Yolu Yenen

Yolu Yenen

Gidiyoruz, gidiyoruz, gidiyoruz, sonra dönüp arka­mıza bakıyoruz ki, bir çuvaldız yol gitmişiz. Bir masal içinde yaşıyoruz da onun için mi? Yoksa kaskatı gerçek­ler mi zahmet çokluğunu, alınmış yol gibi gösteriyor? Yoksa dümdüz sanılan yol, bir tabakadan ansızın bir başka tabakaya düşüş yüzünden, içice girmiş çemberler gibi dolambaçlı da ondan mı?

Belki.

Ama yolun çetinliği, sonunda, ulaşılacak olanı bü­yütmektedir. Yani, bir bakıma, hedeften, varılmak is­tenen noktadan sonrasını kolaylaştırmaktadır. Sen, yolla uğraştıkça, varmadığın hedef de yerinde duracak değildir. Belki de hedef de seni artık beklemeyecekte kendi kendini kurmaya kalkacaktır. Ama bu yine senin eserindir. Sen yolla uğraşmasan, yolun son ucunda böy­le bir karıncalanma ve kımıldanma beklemek hakkın olamaz. Ama sen yolun kendisiyle uğraştıkça, hedefe varmak umudu hiç kaybolmayacak demektir. Hedefin şuurunu zorluyorsun demektir. Elbet, «her güçlükten sonra bir kolaylık vardır». Sen, ileriye doğru hamle ya­pıp, içinde ilerlediğin tabakaların toprak damarlarının elverişsizliği yüzünden döne döne yine ayni noktaya, çıkış noktasına dönsen bile, kazançlısın. Çünkü, nokta ayni nokta olsa da, sen artık eski sen değilsin. Yol iler­lememiş de olsa sen ilerlemişsin. Kaybettiğin mesafele­ri ve zamanı elverişli ilk rüzgârda geri alabilirsin. Bir şey ki, ilerde oluşmaktadır, sen ona yetişeceksin.

Şartlar hazır olmasa da, insan hazır oluyor ya, bu da ilerlemenin ta kendisidir. Sen etten gözleriyle değil, zi­hin gözleriyle, iç gözleriyle bu ilerlemeyi görenlere bak ey ideal arkadaşım! Sen konuşanlara değil, susanlara bak.

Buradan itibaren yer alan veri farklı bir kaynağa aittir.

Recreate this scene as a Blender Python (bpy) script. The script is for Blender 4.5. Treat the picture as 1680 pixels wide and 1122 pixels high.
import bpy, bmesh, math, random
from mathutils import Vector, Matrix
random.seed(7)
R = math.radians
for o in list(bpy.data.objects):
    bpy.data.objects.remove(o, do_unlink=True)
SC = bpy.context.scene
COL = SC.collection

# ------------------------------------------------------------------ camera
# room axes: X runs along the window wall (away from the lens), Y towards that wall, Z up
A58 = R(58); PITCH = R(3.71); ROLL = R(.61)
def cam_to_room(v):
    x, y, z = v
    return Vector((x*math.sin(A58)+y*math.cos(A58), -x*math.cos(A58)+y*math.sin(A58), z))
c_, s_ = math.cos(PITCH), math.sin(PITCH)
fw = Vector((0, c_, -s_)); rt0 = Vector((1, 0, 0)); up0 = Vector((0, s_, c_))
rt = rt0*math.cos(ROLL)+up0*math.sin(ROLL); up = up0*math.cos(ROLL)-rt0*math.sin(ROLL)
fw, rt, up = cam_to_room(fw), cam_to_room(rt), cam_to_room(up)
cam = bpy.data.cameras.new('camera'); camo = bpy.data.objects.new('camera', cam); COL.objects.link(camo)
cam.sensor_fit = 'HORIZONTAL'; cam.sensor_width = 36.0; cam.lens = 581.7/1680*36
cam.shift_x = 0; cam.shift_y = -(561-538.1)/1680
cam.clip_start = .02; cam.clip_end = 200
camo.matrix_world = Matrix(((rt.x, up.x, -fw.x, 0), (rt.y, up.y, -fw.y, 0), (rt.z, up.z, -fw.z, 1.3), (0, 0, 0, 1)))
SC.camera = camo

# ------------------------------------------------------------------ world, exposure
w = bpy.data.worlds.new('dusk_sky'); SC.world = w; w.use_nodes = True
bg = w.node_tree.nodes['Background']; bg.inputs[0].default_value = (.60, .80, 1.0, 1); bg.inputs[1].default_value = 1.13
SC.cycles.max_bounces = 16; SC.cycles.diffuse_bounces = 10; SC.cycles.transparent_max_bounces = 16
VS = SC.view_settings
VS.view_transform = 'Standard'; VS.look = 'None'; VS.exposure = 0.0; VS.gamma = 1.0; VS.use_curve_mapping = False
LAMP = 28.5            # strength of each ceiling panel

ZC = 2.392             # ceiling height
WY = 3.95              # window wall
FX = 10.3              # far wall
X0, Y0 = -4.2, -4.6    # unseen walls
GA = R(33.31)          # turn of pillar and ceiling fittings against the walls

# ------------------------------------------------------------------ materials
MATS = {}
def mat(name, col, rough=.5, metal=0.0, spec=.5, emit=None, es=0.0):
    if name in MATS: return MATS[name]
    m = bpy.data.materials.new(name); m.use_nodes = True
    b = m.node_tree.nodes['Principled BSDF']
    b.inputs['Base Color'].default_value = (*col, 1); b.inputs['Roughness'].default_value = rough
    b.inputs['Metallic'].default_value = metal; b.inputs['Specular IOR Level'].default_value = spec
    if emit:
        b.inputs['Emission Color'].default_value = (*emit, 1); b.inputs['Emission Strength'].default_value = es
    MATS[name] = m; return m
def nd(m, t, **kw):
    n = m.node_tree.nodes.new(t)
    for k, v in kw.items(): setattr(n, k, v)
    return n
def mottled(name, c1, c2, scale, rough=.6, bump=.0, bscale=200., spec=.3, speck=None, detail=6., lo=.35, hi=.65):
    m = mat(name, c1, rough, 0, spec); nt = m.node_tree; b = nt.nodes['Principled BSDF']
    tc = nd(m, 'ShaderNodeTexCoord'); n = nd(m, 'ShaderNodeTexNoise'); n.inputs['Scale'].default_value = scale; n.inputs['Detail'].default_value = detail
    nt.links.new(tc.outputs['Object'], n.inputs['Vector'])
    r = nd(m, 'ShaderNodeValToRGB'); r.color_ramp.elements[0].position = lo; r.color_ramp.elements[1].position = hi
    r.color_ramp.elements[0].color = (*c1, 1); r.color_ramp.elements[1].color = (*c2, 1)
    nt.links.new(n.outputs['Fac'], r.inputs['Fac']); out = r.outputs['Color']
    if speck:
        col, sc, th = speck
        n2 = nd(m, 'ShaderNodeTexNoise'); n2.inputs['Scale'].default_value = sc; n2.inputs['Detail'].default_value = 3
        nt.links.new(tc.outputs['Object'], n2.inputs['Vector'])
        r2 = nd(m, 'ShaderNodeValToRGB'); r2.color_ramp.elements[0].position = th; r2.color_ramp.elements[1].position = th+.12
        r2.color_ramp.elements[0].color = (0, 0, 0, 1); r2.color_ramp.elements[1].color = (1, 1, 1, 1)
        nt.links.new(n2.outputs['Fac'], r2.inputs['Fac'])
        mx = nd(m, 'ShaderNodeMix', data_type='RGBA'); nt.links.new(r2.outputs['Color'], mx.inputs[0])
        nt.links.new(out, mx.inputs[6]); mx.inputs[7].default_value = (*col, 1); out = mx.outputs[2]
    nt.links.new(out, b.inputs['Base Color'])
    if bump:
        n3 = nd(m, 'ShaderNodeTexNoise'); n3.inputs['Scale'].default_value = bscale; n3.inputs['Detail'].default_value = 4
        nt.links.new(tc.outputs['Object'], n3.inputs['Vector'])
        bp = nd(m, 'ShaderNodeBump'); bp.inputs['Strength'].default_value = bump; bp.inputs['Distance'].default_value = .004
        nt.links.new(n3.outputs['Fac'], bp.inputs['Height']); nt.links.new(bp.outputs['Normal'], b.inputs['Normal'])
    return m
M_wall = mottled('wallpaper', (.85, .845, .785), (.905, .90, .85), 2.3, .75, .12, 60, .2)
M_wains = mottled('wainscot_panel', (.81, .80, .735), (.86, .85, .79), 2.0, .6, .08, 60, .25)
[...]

Büyük alınyazıları, çetinliklerden yazılmıştır.

Bayram, asıl zindandan ve asıl kurbandan gözlen­miştir.

Yepyeni bir dünya, hep sabırdan ve imândan bek­lenmiştir.

Bırak, kara basın, inkâr basını, onlar bizimle uğraş­sın. Nasıl olsa bir gün onlarla uğraşan, evlerinin için­den çıkacaktır. Bu bir İlâhi bağıştır: kutlu çocuk, Musa, firavunun sarayında yetişecektir.

Döne döne ayni noktaya dönsen bile bu yolda dön, yine dön! Çünkü bu dönme, Mevlâna’nın dönmesidir.

Yalnız ayakların değil, sesin de var. Gidemediğin yerleri çağırabiliyorsun ya. Hem ilerle, hem çağır. Sen gidemesen bile, çağırdıkların sana gelecektir.

Sen asıl öze bak, mayaya bak. O düzelince hepsi bir­den düzelecektir. Teker teker suyu, toprağı, havayı ılıklaştıramazsın. Bahar gelince hepsi birden ısınacaktır. Öyleyse, sen ayrı ayrı suya, böceğe, ağaca, taşa bakma, bahara bak.

İnsanın içindeki baharı gözle, baharı bekle.

Yola ne bakıyorsun, yolcuya bak. Yolu nasıl olsa gi­decek olan o değil mi?

Yolun çetinliğinden ve uzunluğundan, bitmezliğinden ne yakınıp duruyorsun? Her doğan gün, gidiş gücü­nü tazeledikten sonra.

Kitaptan gelen bad-ı saba, ruhunu ve vücudunu ile­rilerin esintisiyle doldurduktan sonra.

Kendime böyle dedim; size de böyle derim.